Les progrès, plus ou moins spontanés, ne suivent jamais une ligne d’évolution bien régulière. Ils se font en détail, comme par hasard, tantôt d’un côté, tantôt de l’autre. Ils n’en obéissent pas moins à des conditions générales, qu’expliquent tout à la fois l’ignorance technique de l’enfant, sa courte observation, sa mémoire et son attention capricieuses, et surtout ce qu’on peut appeler également la raison ou les erreurs de sa logique.
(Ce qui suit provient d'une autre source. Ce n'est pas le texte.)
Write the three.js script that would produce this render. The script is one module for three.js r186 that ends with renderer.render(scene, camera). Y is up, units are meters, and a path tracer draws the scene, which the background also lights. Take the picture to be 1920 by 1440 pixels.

C’est naturellement la tête, dont la beauté et l’expression ont tout de suite intéressé l’enfant, qui s’enrichit la première de détails importants. Le point noir qui représentait d’abord l’œil, dans les figures de profil, s’entoure d’un petit cercle ; ainsi la prunelle, le blanc de l’œil et les paupières sont distingués. Ce perfectionnement du dessin de l’œil affecte plus rarement les figures de face, soit que les deux points rapprochés produisent une physionomie suffisante, soit que ce travail plus long rebute le jeune dessinateur. Cependant, sur plusieurs figures de face, je vois les deux yeux représentés par un point avec deux traits droits, ou à peine incurvés. Mais l’œil de la figure unilatérale est toujours plus soigné. Il affecte quelquefois la forme d’un cône renversé, dont la base s’appuie sur l’axe du nez ; plus rarement (enfants de sept à huit ans), le premier cercle entourant le point noir s’enveloppe lui-même d’un cercle plus grand. Le sourcil doit être compris dans cette figuration, car je ne le trouve jamais exprimé par un trait spécial.

Le nez est toujours très mal fait, même par des enfants de huit à dix ans. Ils le font très souvent exagéré dans le sens aquilin ou camus, et très grotesque, sans nulle intention pareille. C’est quelquefois le nez de famille, sans doute parce que la forme en est plus habituellement sous les yeux du dessinateur novice, qui, lui aussi, travaille d’imagination, de chic, comme disent les artistes, c’est-à-dire d’après ses impressions dominantes.

Une ligne courbe ou brisée un peu au-dessous du nez, dans les têtes en profil, accuse souvent la bouche, dès que l’enfant commence à s’en préoccuper. Cette ligne est si peu apparente, quand la bouche de l’original est fermée, que l’enfant songe assez tard à la reproduire.